Majority Republicans in the U.S. House of Representatives rejected an attempt by Rep. Jared Golden, D-Maine, to use federal spending to block offshore wind development in a lobster fishing area of the Gulf of Maine.
Golden, who tried to amend 2024 appropriations legislation for the Department of Interior, said he will try again to bar offshore wind development in what’s known as Lobster Management Area 1. His measure sought to prevent funding to lease, license, permit or provide any authorization to develop offshore wind energy that could jeopardize lobster fishing.
“Offshore wind development in the Gulf’s most productive fishing grounds is a threat to Maine fishermen’s way of life,” he said Thursday in a prepared statement. “House GOP members say they are opposed to offshore wind, but given this opportunity to close these fishing grounds to offshore wind, they failed to deliver.”
Rep. Michael Simpson, R-Idaho, and chairman of the House Appropriations subcommittee that oversees the Department of the Interior and other agencies, said the legislation “prioritizes critical needs” within reduced spending guidelines and addresses “interests and concerns” in more than 8,000 requests by House members.
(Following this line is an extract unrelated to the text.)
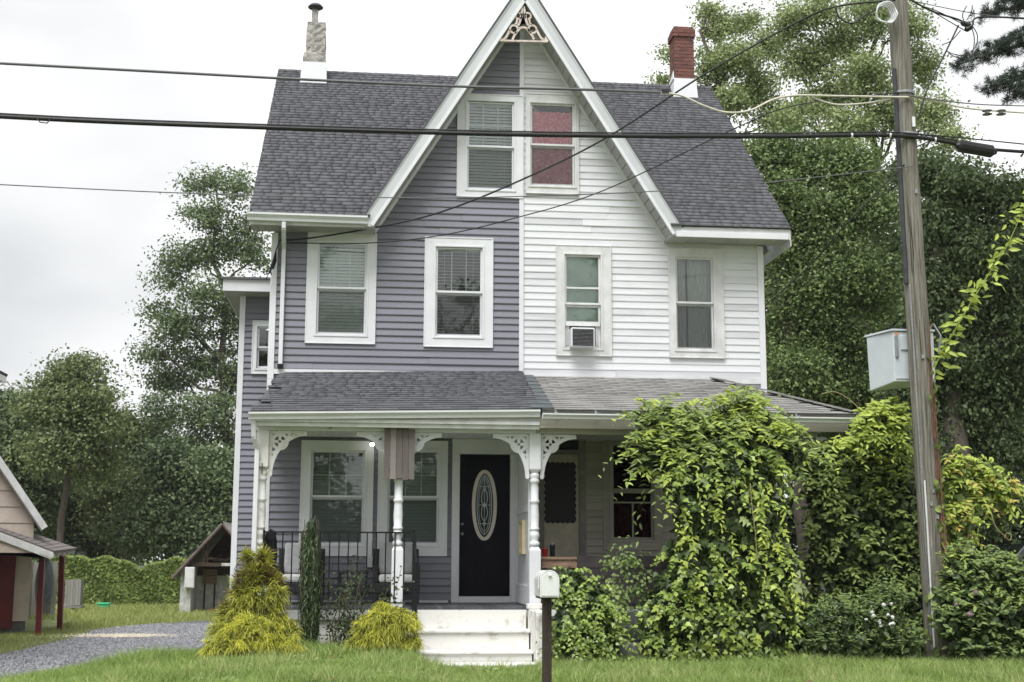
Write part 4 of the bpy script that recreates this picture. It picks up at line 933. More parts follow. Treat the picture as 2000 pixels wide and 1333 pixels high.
# plank plaque hanging on the middle post
x0, x1, z0, z1 = rect(750, 836, 810, 938, -1.95); t = thing('wooden_plaque', 'weathered grey-brown plank plaque hanging on the middle porch post', 'plaque', ((x0+x1)/2, -1.93, z0))
W1 = pm('weathered_plank', (0.25, 0.225, 0.21), 0.85, 0.2, 8, c2=(0.10, 0.085, 0.078), stretch=(8, 1, 1), bump=0.3, island=0.6, ramp=(0.1, 0.9))
n_ = 5
for i in range(n_): a = x0+(x1-x0)*i/n_; MB().box(a+.002, a+(x1-x0)/n_-.002, -1.945-.002*(i % 2), -1.917, z0+.012*((i*7) % 3), z1-.01*((i*5) % 3)).build('plank', W1, t, bevel=.002)
MB().box(x0+.02, x1-.02, -1.9165, -1.8895, z0+.1, z0+.16).build('batten', W1, t)
MB().box(x0+.02, x1-.02, -1.9165, -1.8895, z1-.16, z1-.1).build('batten', W1, t)
# wooden bench table with cups on the white half's porch
WOOD = pm('raw_brown_timber', (0.34, 0.23, 0.16), 0.8, 0.2, 5, c2=(0.19, 0.12, 0.08), stretch=(1, 6, 8), bump=0.2)
x0, x1, zz, z1 = rect(1058, 1088, 1128, 1100, -1.35); x0 -= .05
t = thing('timber_table', 'rough timber table beside the centre porch post', 'table', ((x0+x1)/2, -1.35, FL))
for i in range(4): MB().box(x0, x1, -1.55+i*.105, -1.55+i*.105+.1, z1-.035, z1-.001*i).build('plank', WOOD, t)
MB().box(x0+.03, x1-.03, -1.53, -1.50, z1-.15, z1-.04).build('apron', WOOD, t); MB().box(x0+.03, x1-.03, -1.20, -1.17, z1-.15, z1-.04).build('apron', WOOD, t)
for sx in (x0+.06, x1-.06):
    for yy in (-1.47, -1.23): MB().box(sx-.035, sx+.035, yy-.02, yy+.03, FL, z1-.038).build('leg', WOOD, t)
c = P(1064, 1086, -1.45); MB_ = MB().lathe([(.030, 0), (.034, .004), (.043, .105), (.047, .108), (.044, .112), (.040, .106), (.032, .01)], (c[0], -1.45, z1), 16)
tag(MB_.build('paper_cup', pm('red_plastic', (0.45, 0.015, 0.03), 0.35, 0.05, 5), None, smooth=True), 'red cup on the timber table beside the porch post', 'cup')
c = P(1079, 1086, -1.45); t = thing('tumbler', 'tall black tumbler beside the red cup', 'tumbler', (c[0], -1.45, z1))
MB().lathe([(.030, 0), (.034, .006), (.036, .09), (.040, .15), (.040, .165)], (c[0], -1.45, z1), 16).build('body', BLACKM, t, smooth=True)
MB().lathe([(.042, .166), (.042, .18), (.03, .188)], (c[0], -1.45, z1), 16).build('lid', GREYW, t)
# mailbox on a post
YM = -7.6; x0, x1, z0, z1 = rect(1056, 1115, 1091, 1166, YM); xm = (x0+x1)/2
t = thing('mailbox', 'white dome-topped mailbox on a dark wooden post in the lawn', 'mailbox', (xm, YM, float(gz(xm, YM))))
prof = [(x0, z0), (x1, z0)] + [(xm+(x1-x0)/2*math.cos(R(a)), z1-(x1-x0)/2+(x1-x0)/2*math.sin(R(a))) for a in range(0, 181, 15)]
MBW = pm('white_mailbox_paint', (0.70, 0.72, 0.72), 0.35, 0.05, 3, c2=(0.62, 0.63, 0.63), bump=0.1)
MB().prism(prof, YM, YM+.48).build('shell', MBW, t, smooth=False)
k = .93; dp_ = [(xm+(x-xm)*k, z0+.006+(z-z0)*k) for x, z in prof]
md = MB().prism(dp_, YM-.016, YM-.001).build('door', MBW, t, bevel=.004)
MB().strip([(xm+(x-xm)*1.0, z) for x, z in prof], .012, YM-.010, YM-.0005, True).build('rim', MBW, t)
MB().box(xm-.014, xm+.014, YM-.035, YM-.0165, z1-.052, z1-.03).build('latch', MBW, md, bevel=.004)
MB().box(x0-.012, x0-.003, YM+.10, YM+.13, z0+.07, z0+.23).build('flag', MBW, t)
OLDW = pm('dark_wet_post', (0.050, 0.036, 0.028), 0.7, 0.2, 6, c2=(0.022, 0.016, 0.013), stretch=(10, 10, 1), bump=0.4, bscale=30)
MB().box(xm-.041, xm+.041, YM+.16, YM+.245, float(gz(xm, YM))-.2, z0-.022).build('post', OLDW, t, bevel=.006)
MB().box(x0+.01, x1-.01, YM+.02, YM+.46, z0-.021, z0-.001).build('base_board', OLDW, t)

# ------------------------------------------------------------------ utility pole and its lines
YP = -3.0
pb_, pt_ = P(1833, 1290, YP), P(1749, -60, YP)
POLE = pm('weathered_pole_wood', (0.29, 0.275, 0.232), 0.9, 0.2, 3, c2=(0.10, 0.092, 0.074), stretch=(14, 14, 0.45), bump=1.0, bscale=9, detail=8)
pole = thing('utility_pole', 'tall weathered wooden utility pole standing in the vines', 'utility pole', (pb_[0], YP, .5))
n_ = 24; pth = [pb_+(pt_-pb_)*i/(n_-1) for i in range(n_)]; pth[0] = pth[0]-np.array([0, 0, .5])
rr = [(.160-.027*i/(n_-1))*(1+.025*math.sin(i*2.3)) for i in range(n_)]
MB().tube(pth, rr, 18).build('shaft', POLE, pole, smooth=True)
CRK = pm('dark_crack', (0.03, 0.024, 0.018), 0.9, 0.1, 9)
def onpole(py, dx=0.0, dy=-.16):                          # a point beside the pole at a photo height
    zz = P(1780, py, YP)[2]; f_ = (zz-pb_[2])/(pt_[2]-pb_[2]); p = pb_+(pt_-pb_)*f_; return np.array([p[0]+dx, YP+dy, zz])
CONDM = pm('dark_grey_conduit', (0.045, 0.048, 0.055), 0.5, 0.2, 10)
MB().tube([onpole(140, -.135, -.06), onpole(300, -.14, -.06), onpole(450, -.145, -.06), onpole(557, -.15, -.06)], .032, 10).build('conduit', CONDM, pole)
MB().tube([onpole(560, -.118, -.10), onpole(850, -.122, -.11), onpole(1270, -.13, -.115)], .012, 6).build('ground_wire_guard', STEEL, pole)
MB().tube([onpole(940, -.095, -.132), onpole(1100, -.10, -.135), onpole(1270, -.105, -.135)], .013, 8).build('cable_guard', TRIMD, pole)
for k in range(7):
    py0 = rng.uniform(60, 900); ln = rng.uniform(120, 330); ax_ = rng.uniform(-.08, .06); dpth = -math.sqrt(.149**2-ax_**2)+.006
    ps = [onpole(py0+ln*i/7, ax_+.006*math.sin(i*1.7+k), dpth) for i in range(8)]; MB().tube(ps, [.001, .004, .006, .006, .006, .005, .003, .001], 5).build('drying_crack', CRK, pole)
for py, ax_ in ((960, .01), (985, -.03), (1010, .04), (700, -.02), (380, .03)): c = onpole(py, ax_, -.160); MB().box(c[0]-.02, c[0]+.02, c[1]-.003, c[1]+.01, c[2]-.028, c[2]+.028).build('nailed_tag', STEEL, pole)
RUST = pm('red_brown_vine_stem', (0.19, 0.085, 0.05), 0.8, 0.25, 14, c2=(0.08, 0.045, 0.03), bump=0.4)
mb = MB()
for k in range(7):
    ps = []; py = 1290
    while py > 620+k*45: ps.append(onpole(py, .090+.035*math.sin(py*.013+k*1.3)+.010*k*.3, -.128+.03*math.cos(py*.02+k))); py -= 22
    mb.tube(ps, [.014*(1-.7*i/len(ps))+.003 for i in range(len(ps))], 6)
mb.build('climbing_stem', RUST, pole)
for py in (185, 266): c = onpole(py, 0, 0); MB().lathe([(.150, -.02), (.156, -.018), (.156, .018), (.150, .02)], (c[0], c[1], c[2]), 18).build('clamp_band', STEEL, pole)
c = onpole(245, .06, -.15); MB().box(c[0]-.02, c[0]+.02, c[1]-.008, c[1]+.02, c[2]-.07, c[2]+.07).build('tag_plate', TRIM, pole)
# grey equipment cabinet on the far side of the pole
x0, x1, z0, z1 = rect(1708, 652, 1815, 758, YP+.35); t = thing('pole_cabinet', 'pale grey metal cabinet mounted on the utility pole', 'cabinet', ((x0+x1)/2, YP+.3, z0))
CAB = pm('pale_grey_enamel', (0.52, 0.56, 0.60), 0.4, 0.06, 3)
d0 = YP+.17; fx = x0+(x1-x0)*.26
MB().hexa([(fx, d0, z0+.06), (x1, d0, z0+.06), (x1, d0+.45, z0+.06), (x0+.02, d0+.45, z0-.02), (fx, d0, z1), (x1, d0, z1), (x1, d0+.45, z1+.02), (x0, d0+.45, z1-.02)]).build('case', CAB, t, bevel=.012)
MB().hexa([(fx-.02, d0-.02, z1+.001), (x1+.015, d0-.02, z1+.001), (x1+.015, d0+.47, z1+.021), (x0-.02, d0+.47, z1-.018), (fx-.02, d0-.02, z1+.03), (x1+.015, d0-.02, z1+.03), (x1+.015, d0+.47, z1+.05), (x0-.02, d0+.47, z1+.012)]).build('lid', CAB, t, bevel=.006)
MB().box(fx+.10, fx+.40, d0-.018, d0-.002, z1-.26, z1-.05).build('door_recess', CAB, t, bevel=.008)
MB().box(fx+.02, fx+.06, d0-.03, d0-.002, z1-.36, z1-.06).build('hasp', STEEL, t, bevel=.005)
MB().box(fx+.03, fx+.075, d0-.004, d0-.001, z1-.05, z1-.02).build('warning_sticker', pm('orange_sticker', (0.75, 0.25, 0.05), 0.5, 0.05, 5), t)
MB().box(fx+.02, x1-.02, d0-.010, d0-.002, z0+.10, z0+.115).build('seam_rib', CAB, t)
MB().box(x1-.30, x1-.12, d0-.03, d0-.001, z0+.02, z0+.055).build('mount_bracket', STEEL, t)
MB().tube([(x1-.05, d0+.1, z1+.02), (x1+.03, d0+.05, z1+.12), (x1+.10, d0, z1-.05), (x1+.06, d0, z1-.28)], .014, 8).build('feed_cable', STEEL, t)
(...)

The Biden administration announced on Oct. 20 a 3.5 million-acre wind energy site in the Gulf of Maine that excludes lobster fishing grounds and right whale areas, drawing praise from environmentalists, the lobster industry and organized labor. The Bureau of Ocean Energy Development has identified more than 9.8 million acres in the Gulf of Maine, including Lobster Management Area 1 and areas closed seasonally or permanently to protect the North Atlantic right whale, as potential commercial offshore wind sites, Golden said.
The federal government’s draft Wind Energy Area for the Gulf of Maine includes areas identified as secondary areas that are in Lobster Management Area 1 that could eventually be part of a wind energy area. Golden is seeking to prevent offshore wind development in those secondary areas to protect lobster grounds.
Virginia Olsen, a commercial lobsterman and director of the Maine Lobstering Union, said in a phone interview Thursday that wind energy developers are interested in secondary areas that could be reviewed for turbine construction in the next 10 years. Golden’s legislation “would stop that from happening,” she said.
Maine’s congressional delegation and Gov. Janet Mills continued to apply pressure after the Biden administration identified the Gulf of Maine site. They said soon after the plan’s release that the Bureau of Ocean Energy Management “initially listened” to their concerns and those of the fishing community by excluding Lobster Management Area 1 in its draft.